Kitchen – the finishing touches…

We saved a bunch of money by doing so much work ourselves on this project so I felt ok about splurging a bit on the finishing details. Here we are – a bunch more stainless steel type finishes and some woodwork to pull it all together (prepare yourselves – this is the first of many cliches in this post) …

Hardware – the cabinet hardware is oversized.  The salesman at the hardware store asked if it was for Paul Bunyan’s house.  I say go big or go home.  I went big – and I went home (with my new beautiful cabinet hardware) and never looked back.


Outlet and switch plate covers – the fancy five. There are only 5 switch/outlets visible in our kitchen – so I went for fancy, hand hammered ones. The bumpy surface adds additional texture and interest to the flat tiled walls.


Lighting – I think we might have more lighting in the kitchen than we have in the rest of the entire house.  I wanted a bright kitchen and I got just that!  We have recessed lighting, a center ceiling fixture, a pendant over the sink, under shelf task lighting, and ambient uplighting.

We reused our ceiling fixture from the old kitchen – it has a bit of a craftsman feel – we like that.


The pendant over the sink is from Restoration Hardware.  It is old school in design, but has a modern feel with the brushed finish.  I also like the slightly industrial vibe.


The under shelf lighting and above cabinet lighting is quite lovely at night.


The under shelf lighting required a fair amount of research. Tad insisted on an LED fixture.

The above cabinet lighting was planned from the beginning – we installed outlets tied to a light switch. We tried a bunch of different types of fixtures up there – most were too bright and spotlight like.  Eventually, I opted for LED strips – custom cut to size – it came as a kit – inexpensive – easy to put together – easy to install.  The above cabinet lighting was Tad’s idea – so he received it as a Christmas gift.

A common question I get about the lighting design – why didn’t you put pendants over the peninsula (everybody else does it)?  Simple answer – I didn’t need it and I wanted to keep the view from the front of the house to the back of the house unobstructed.

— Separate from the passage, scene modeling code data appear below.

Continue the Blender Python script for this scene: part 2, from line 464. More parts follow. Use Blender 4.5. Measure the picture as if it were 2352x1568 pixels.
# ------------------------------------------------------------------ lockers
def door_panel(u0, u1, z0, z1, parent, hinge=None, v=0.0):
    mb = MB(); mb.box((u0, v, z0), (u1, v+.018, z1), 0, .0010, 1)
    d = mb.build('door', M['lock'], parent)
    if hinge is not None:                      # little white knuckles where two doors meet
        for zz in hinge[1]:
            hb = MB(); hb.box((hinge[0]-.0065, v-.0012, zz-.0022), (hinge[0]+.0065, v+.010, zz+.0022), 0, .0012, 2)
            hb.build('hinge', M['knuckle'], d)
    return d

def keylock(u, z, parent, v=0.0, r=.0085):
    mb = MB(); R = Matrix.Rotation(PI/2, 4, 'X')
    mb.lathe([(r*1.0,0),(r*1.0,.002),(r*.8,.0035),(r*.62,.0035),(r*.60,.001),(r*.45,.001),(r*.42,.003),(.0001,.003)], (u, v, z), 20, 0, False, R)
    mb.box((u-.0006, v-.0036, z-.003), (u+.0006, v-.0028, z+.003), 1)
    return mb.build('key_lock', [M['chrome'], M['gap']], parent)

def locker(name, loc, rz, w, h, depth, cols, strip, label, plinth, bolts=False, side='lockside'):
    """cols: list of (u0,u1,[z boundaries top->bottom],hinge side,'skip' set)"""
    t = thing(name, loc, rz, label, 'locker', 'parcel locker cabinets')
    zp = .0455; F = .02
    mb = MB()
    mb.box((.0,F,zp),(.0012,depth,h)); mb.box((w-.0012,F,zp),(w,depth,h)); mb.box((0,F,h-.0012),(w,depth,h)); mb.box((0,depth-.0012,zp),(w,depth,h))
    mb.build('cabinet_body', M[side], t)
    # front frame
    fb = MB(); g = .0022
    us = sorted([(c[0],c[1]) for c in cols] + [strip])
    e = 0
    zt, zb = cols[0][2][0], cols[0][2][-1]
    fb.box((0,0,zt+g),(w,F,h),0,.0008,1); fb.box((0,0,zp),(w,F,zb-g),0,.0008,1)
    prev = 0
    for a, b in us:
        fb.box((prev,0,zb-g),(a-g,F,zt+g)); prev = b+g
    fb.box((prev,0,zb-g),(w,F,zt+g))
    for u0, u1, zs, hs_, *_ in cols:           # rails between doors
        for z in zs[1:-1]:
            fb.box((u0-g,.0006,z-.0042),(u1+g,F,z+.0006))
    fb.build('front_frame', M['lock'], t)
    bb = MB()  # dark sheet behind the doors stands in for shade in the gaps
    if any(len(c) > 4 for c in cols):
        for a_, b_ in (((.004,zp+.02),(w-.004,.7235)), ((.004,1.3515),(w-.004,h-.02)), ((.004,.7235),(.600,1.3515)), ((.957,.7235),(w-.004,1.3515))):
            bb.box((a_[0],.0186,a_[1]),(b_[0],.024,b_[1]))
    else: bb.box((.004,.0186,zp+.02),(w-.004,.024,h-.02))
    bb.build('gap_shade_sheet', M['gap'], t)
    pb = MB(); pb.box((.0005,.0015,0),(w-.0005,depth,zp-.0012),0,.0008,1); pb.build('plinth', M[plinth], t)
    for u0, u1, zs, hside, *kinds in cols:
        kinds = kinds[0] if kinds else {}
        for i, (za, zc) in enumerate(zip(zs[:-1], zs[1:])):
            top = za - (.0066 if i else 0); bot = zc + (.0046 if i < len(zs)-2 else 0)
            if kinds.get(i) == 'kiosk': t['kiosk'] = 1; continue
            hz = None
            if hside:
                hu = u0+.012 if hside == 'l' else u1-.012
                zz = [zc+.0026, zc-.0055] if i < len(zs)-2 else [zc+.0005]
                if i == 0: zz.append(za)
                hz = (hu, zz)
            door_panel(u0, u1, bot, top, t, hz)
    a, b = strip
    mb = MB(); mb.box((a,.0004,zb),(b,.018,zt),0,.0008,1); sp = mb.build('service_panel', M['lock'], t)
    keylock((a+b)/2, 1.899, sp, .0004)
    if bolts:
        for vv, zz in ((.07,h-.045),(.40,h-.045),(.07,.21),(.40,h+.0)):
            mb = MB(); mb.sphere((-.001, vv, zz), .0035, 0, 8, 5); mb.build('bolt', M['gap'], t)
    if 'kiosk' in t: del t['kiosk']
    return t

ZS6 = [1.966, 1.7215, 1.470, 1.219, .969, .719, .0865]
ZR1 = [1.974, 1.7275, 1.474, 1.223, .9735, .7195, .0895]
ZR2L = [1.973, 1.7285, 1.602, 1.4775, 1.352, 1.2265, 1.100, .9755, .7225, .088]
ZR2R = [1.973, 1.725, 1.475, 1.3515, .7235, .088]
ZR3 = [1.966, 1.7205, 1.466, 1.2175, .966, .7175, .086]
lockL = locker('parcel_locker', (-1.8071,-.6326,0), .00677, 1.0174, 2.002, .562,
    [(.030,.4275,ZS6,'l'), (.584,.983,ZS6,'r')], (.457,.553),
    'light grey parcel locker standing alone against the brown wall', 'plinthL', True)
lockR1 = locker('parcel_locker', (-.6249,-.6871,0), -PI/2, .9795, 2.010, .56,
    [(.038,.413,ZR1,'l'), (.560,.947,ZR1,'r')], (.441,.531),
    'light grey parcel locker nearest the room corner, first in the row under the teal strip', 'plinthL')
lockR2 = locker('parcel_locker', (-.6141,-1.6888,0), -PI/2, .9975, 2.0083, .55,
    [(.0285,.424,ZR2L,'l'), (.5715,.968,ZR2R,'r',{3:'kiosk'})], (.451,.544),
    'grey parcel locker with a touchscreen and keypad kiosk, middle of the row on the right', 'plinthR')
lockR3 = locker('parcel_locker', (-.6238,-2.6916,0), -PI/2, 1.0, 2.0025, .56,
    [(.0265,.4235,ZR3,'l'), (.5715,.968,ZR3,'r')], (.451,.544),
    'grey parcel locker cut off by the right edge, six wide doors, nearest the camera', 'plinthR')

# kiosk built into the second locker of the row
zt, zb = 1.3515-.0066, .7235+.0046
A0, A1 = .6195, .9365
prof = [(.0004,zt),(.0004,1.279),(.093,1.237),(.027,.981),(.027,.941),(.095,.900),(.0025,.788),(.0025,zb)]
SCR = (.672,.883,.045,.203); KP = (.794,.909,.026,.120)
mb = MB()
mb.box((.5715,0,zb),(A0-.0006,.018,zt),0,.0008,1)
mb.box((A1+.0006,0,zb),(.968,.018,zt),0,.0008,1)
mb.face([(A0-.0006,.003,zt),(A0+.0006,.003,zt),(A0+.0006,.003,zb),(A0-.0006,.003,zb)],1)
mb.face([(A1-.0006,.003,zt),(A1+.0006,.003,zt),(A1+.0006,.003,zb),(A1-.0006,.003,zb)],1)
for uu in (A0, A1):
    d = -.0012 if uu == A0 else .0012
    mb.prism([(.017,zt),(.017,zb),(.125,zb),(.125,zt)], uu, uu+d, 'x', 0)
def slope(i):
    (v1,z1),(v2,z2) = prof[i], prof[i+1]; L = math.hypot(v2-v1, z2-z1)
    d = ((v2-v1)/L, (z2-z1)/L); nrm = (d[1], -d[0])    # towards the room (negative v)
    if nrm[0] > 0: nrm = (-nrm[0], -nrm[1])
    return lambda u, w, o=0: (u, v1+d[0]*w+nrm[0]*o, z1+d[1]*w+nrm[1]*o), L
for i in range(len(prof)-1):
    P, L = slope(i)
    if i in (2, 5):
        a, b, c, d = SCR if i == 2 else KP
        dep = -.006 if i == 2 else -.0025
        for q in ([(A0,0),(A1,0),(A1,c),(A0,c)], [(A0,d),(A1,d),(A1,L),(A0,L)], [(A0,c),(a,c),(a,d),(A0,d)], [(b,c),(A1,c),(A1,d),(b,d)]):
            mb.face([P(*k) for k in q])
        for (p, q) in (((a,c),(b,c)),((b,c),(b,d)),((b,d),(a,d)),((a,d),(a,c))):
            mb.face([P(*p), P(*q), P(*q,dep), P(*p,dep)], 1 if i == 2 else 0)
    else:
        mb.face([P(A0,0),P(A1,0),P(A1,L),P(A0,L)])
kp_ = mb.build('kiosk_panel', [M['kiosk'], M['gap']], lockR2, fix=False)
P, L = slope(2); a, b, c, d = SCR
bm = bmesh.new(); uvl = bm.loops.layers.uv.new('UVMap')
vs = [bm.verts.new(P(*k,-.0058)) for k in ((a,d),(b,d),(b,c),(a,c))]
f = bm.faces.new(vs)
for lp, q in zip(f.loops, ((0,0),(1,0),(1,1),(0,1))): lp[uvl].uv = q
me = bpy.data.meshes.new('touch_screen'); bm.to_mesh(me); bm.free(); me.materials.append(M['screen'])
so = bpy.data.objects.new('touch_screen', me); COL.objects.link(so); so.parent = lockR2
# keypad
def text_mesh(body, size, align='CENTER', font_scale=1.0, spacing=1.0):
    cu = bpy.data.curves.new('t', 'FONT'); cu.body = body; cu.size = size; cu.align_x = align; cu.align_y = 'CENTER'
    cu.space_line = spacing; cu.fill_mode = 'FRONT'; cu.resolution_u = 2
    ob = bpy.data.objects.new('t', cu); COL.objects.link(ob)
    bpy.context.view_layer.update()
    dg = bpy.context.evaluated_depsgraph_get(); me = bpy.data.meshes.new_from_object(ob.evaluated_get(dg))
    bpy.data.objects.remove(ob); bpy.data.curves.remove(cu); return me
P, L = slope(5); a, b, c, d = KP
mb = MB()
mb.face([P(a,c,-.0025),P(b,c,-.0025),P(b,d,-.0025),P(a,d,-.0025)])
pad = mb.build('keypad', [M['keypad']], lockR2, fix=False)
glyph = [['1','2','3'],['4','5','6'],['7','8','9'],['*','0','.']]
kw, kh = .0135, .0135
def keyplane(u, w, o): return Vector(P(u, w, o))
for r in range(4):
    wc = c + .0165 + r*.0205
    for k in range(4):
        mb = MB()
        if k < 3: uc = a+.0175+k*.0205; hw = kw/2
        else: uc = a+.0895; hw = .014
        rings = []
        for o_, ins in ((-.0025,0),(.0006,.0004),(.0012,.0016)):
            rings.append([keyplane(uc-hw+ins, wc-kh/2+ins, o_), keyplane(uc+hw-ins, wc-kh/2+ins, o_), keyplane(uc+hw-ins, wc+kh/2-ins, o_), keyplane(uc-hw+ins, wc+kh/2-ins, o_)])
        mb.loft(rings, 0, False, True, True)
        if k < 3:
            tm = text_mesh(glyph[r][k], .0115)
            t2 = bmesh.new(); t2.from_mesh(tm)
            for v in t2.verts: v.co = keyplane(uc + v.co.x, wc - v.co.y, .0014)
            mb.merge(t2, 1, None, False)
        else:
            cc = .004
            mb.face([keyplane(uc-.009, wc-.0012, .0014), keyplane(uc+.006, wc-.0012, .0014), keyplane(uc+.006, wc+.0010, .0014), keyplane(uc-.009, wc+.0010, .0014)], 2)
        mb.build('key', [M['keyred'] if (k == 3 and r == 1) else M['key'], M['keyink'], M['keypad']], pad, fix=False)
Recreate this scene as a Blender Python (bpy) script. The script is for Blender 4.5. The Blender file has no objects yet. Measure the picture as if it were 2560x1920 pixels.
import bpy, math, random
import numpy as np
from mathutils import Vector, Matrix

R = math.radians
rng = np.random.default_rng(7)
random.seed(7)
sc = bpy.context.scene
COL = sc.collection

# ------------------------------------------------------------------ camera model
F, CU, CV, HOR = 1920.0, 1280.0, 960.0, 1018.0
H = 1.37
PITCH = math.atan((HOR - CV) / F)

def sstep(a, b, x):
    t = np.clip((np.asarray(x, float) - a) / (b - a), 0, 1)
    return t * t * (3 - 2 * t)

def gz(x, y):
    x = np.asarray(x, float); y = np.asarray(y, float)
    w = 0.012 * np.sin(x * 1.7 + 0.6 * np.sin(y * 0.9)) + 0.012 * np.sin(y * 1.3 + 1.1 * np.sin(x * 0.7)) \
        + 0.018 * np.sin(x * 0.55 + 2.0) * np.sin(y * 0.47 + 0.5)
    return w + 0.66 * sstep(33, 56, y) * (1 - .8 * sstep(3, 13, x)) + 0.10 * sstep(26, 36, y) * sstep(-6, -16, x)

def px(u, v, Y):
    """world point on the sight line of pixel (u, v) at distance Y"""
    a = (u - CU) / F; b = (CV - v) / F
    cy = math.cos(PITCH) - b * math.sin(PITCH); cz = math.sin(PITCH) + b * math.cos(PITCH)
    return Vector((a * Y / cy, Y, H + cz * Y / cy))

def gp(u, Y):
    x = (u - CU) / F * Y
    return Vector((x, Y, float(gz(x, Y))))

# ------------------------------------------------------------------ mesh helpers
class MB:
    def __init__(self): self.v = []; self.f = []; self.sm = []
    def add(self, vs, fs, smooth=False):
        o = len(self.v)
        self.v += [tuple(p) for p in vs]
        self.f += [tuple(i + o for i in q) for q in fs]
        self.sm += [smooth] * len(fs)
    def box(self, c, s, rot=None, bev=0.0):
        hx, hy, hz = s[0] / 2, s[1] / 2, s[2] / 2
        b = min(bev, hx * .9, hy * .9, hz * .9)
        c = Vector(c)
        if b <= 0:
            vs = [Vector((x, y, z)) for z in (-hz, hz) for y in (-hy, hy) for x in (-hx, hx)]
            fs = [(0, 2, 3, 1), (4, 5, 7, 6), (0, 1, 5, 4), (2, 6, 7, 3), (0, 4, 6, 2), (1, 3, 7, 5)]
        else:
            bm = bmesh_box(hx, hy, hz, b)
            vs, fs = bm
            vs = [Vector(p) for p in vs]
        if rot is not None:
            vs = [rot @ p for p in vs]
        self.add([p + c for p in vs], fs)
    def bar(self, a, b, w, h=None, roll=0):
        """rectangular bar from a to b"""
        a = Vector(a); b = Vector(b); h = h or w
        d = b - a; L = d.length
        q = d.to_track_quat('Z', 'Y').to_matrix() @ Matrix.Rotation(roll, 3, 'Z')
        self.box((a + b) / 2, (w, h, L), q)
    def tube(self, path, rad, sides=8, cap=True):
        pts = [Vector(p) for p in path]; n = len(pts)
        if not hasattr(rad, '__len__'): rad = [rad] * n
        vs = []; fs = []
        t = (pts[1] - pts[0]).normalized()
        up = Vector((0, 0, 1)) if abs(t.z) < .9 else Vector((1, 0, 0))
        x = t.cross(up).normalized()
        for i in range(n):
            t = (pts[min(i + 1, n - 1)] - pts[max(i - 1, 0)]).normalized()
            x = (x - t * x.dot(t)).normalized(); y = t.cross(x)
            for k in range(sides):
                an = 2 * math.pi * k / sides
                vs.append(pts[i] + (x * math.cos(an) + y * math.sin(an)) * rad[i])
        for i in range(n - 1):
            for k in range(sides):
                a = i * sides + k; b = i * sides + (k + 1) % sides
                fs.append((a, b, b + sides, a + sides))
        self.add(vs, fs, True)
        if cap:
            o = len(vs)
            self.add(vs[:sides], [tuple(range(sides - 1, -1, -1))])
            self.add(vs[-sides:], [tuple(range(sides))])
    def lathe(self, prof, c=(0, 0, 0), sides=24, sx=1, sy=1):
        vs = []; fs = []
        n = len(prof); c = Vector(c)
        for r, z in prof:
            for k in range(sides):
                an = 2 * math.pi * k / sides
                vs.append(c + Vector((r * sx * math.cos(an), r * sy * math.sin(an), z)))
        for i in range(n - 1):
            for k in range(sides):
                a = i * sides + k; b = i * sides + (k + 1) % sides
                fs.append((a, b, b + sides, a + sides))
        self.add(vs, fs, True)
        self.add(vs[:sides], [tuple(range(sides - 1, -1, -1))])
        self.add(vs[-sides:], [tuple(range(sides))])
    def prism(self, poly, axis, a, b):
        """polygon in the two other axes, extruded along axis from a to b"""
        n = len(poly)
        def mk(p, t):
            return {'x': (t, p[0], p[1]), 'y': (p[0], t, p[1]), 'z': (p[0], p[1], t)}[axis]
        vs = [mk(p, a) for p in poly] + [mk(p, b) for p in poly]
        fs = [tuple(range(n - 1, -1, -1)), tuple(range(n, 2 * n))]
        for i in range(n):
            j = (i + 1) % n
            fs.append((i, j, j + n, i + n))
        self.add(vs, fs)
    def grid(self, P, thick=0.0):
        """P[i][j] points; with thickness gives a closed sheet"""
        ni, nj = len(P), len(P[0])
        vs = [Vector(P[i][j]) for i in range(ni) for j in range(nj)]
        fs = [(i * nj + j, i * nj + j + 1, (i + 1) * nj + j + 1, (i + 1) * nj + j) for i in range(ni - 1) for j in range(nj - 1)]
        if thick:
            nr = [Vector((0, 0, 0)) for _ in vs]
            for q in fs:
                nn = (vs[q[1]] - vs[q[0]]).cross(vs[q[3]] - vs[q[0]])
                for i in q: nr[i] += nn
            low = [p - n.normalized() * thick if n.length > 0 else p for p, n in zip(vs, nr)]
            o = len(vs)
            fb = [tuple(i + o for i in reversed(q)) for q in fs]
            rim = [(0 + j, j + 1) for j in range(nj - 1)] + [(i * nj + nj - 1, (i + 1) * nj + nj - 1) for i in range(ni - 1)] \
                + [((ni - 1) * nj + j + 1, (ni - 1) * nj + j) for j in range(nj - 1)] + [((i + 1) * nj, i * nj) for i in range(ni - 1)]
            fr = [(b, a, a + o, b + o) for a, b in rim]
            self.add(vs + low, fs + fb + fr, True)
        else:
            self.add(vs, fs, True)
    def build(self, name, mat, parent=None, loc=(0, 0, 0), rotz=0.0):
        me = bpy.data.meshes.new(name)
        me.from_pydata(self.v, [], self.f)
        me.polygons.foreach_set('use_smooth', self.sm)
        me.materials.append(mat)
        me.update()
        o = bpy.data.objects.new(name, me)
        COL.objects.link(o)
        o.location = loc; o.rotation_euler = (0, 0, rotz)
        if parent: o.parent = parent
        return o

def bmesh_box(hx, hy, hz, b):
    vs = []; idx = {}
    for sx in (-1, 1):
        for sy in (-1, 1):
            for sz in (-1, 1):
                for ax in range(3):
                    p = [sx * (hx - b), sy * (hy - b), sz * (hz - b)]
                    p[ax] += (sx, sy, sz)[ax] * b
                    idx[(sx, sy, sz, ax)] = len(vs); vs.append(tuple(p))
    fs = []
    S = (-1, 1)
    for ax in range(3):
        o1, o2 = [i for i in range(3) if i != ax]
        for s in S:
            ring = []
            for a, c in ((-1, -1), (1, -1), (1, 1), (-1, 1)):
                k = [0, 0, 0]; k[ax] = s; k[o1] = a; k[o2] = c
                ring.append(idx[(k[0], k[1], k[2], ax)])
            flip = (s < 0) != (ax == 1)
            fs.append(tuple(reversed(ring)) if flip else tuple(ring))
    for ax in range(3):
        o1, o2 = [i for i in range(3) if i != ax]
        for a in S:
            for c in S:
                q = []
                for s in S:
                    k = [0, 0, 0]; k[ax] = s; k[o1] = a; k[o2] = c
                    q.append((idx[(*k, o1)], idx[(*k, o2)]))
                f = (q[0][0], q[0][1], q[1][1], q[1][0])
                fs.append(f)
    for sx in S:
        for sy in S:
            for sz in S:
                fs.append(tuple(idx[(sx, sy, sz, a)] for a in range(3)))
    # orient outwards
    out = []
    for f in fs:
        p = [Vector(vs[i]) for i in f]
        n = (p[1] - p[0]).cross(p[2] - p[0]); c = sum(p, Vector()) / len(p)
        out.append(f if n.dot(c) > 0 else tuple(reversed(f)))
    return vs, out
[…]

Woodwork – for me the woodwork was the single biggest transformation of the entire project.  It provided the detail/element that made the kitchen finally feel finished.  I was so happy on this day!  I think I mentioned that we hired out this part of the project.  We could have done this ourselves to save some more money, but I think Tad just wanted the project done.   Anyway, Tad had done most of the window woodwork in the rest of the house so we wanted to duplicate it in the kitchen.   The woodwork is what pulls together the kitchen with the rest of the house.  It  bridges the new (addition) and the old (house).  I could go on and on with the cliches, but I think you get the picture.

The new cherry beam mimics the existing, structural beam found on the other side of the kitchen.


I am not sure it is really considered crown molding ( I am talking about the trim along the ceiling here) but I like it anyway.


Cherry and maple wood – trims the window.  We have this cherry/maple combo throughout the rest of the house – we kept it in the kitchen too.


The woodwork was finished with Watco Danish Oil.

Image 5

Toe kick – this is a detail most people don’t think about or even notice.  I had the stainless toe kick cut to size and installed it with some adhesive – less than $100 and the kitchen is finished, finished, finished!